───── DATA LISTING ─────

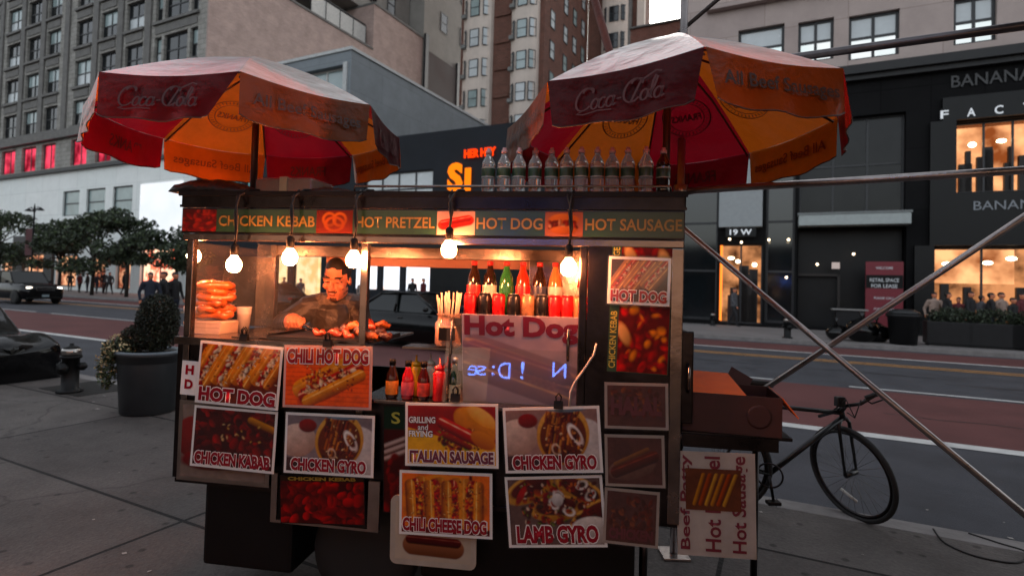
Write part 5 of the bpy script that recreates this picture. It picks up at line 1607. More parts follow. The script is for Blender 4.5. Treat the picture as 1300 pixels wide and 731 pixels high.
# ================================================================== PEOPLE
skin = M('skin', '#cf7f5c', .45, var=.12, scale=14, bump=.08)
hair_m = M('black_hair', '#15110f', .6, var=.4, scale=60)
stub = M('beard_stubble', '#4a2c20', .7, var=.4, scale=90)
lipm = M('lips', '#a5604c', .45)
lid = M('eyelid_line', '#2a1610', .5)  # dark line along the lowered eyelids
brow_m = M('eyebrow', '#1c120e', .7)
jacket = M('dark_jacket', '#2c2826', .45, var=.6, scale=11, bump=1., bscale=13)
collar = M('worn_grey_scarf', '#5a5048', .7, var=.7, scale=22, bump=1., bscale=26)
trous = M('dark_trousers', '#1c1c20', .8, var=.3)
def solid(caps, balls, voxel, zone, mats, name='person', smooth=2):
    """one continuous skin grown over tapered limbs and rounded masses"""
    mb = MB(mats[0])
    for (p0, r0, p1, r1) in caps:
        p0, p1 = Vector(p0), Vector(p1); n = 5
        d = (p1 - p0)
        L = d.length; t_ = d / L
        pts = [p0 - t_ * r0 * .86, p0 - t_ * r0 * .5] + [p0 + d * k / n for k in range(n + 1)] + [p1 + t_ * r1 * .5, p1 + t_ * r1 * .86]
        rs = [r0 * .5, r0 * .87] + [r0 + (r1 - r0) * k / n for k in range(n + 1)] + [r1 * .87, r1 * .5]
        mb.tube(pts, rs, 12)
    for b in balls:
        mb.ball(b[0], b[1], 18, b[2] if len(b) > 2 else None)
    o = mb.build(name)
    md = o.modifiers.new('remesh', 'REMESH'); md.mode = 'VOXEL'; md.voxel_size = voxel
    ms = o.modifiers.new('smooth', 'SMOOTH'); ms.factor = .5; ms.iterations = smooth
    dg = bpy.context.evaluated_depsgraph_get(); dg.update()
    me = bpy.data.meshes.new_from_object(o.evaluated_get(dg))
    bpy.data.objects.remove(o)
    me.materials.clear()
    for m_ in mats: me.materials.append(m_)
    idx = [zone(p.center, p.normal) for p in me.polygons]
    me.polygons.foreach_set('material_index', idx)
    me.polygons.foreach_set('use_smooth', [True] * len(idx))
    return me
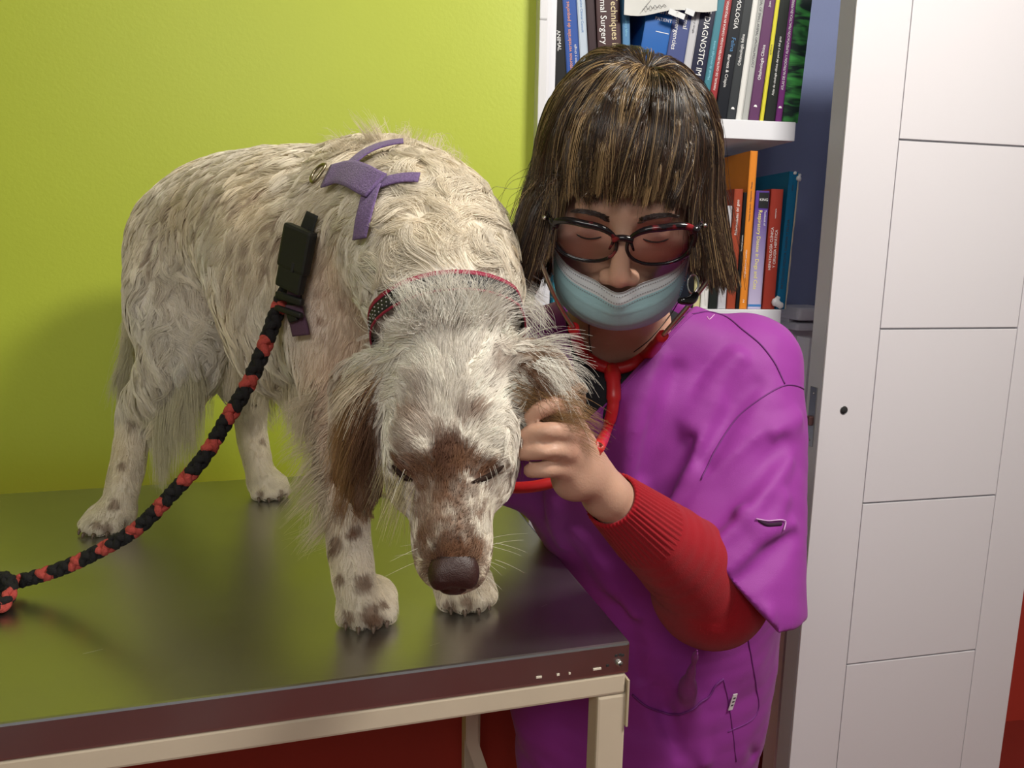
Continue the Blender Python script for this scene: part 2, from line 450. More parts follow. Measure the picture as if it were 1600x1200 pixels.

─────

▸ **WHAT YOU ARE ASKED TO DO**:
Make an exact copy of all entries above, dropping the images.

▸ **THE ANSWER**:
Write part 5 of the bpy script that recreates this picture. It picks up at line 1607. More parts follow. The script is for Blender 4.5. Treat the picture as 1300 pixels wide and 731 pixels high.
# ================================================================== PEOPLE
skin = M('skin', '#cf7f5c', .45, var=.12, scale=14, bump=.08)
hair_m = M('black_hair', '#15110f', .6, var=.4, scale=60)
stub = M('beard_stubble', '#4a2c20', .7, var=.4, scale=90)
lipm = M('lips', '#a5604c', .45)
lid = M('eyelid_line', '#2a1610', .5)  # dark line along the lowered eyelids
brow_m = M('eyebrow', '#1c120e', .7)
jacket = M('dark_jacket', '#2c2826', .45, var=.6, scale=11, bump=1., bscale=13)
collar = M('worn_grey_scarf', '#5a5048', .7, var=.7, scale=22, bump=1., bscale=26)
trous = M('dark_trousers', '#1c1c20', .8, var=.3)
def solid(caps, balls, voxel, zone, mats, name='person', smooth=2):
    """one continuous skin grown over tapered limbs and rounded masses"""
    mb = MB(mats[0])
    for (p0, r0, p1, r1) in caps:
        p0, p1 = Vector(p0), Vector(p1); n = 5
        d = (p1 - p0)
        L = d.length; t_ = d / L
        pts = [p0 - t_ * r0 * .86, p0 - t_ * r0 * .5] + [p0 + d * k / n for k in range(n + 1)] + [p1 + t_ * r1 * .5, p1 + t_ * r1 * .86]
        rs = [r0 * .5, r0 * .87] + [r0 + (r1 - r0) * k / n for k in range(n + 1)] + [r1 * .87, r1 * .5]
        mb.tube(pts, rs, 12)
    for b in balls:
        mb.ball(b[0], b[1], 18, b[2] if len(b) > 2 else None)
    o = mb.build(name)
    md = o.modifiers.new('remesh', 'REMESH'); md.mode = 'VOXEL'; md.voxel_size = voxel
    ms = o.modifiers.new('smooth', 'SMOOTH'); ms.factor = .5; ms.iterations = smooth
    dg = bpy.context.evaluated_depsgraph_get(); dg.update()
    me = bpy.data.meshes.new_from_object(o.evaluated_get(dg))
    bpy.data.objects.remove(o)
    me.materials.clear()
    for m_ in mats: me.materials.append(m_)
    idx = [zone(p.center, p.normal) for p in me.polygons]
    me.polygons.foreach_set('material_index', idx)
    me.polygons.foreach_set('use_smooth', [True] * len(idx))
    return me
Continue the Blender Python script for this scene: part 2, from line 450. More parts follow. Measure the picture as if it were 1600x1200 pixels.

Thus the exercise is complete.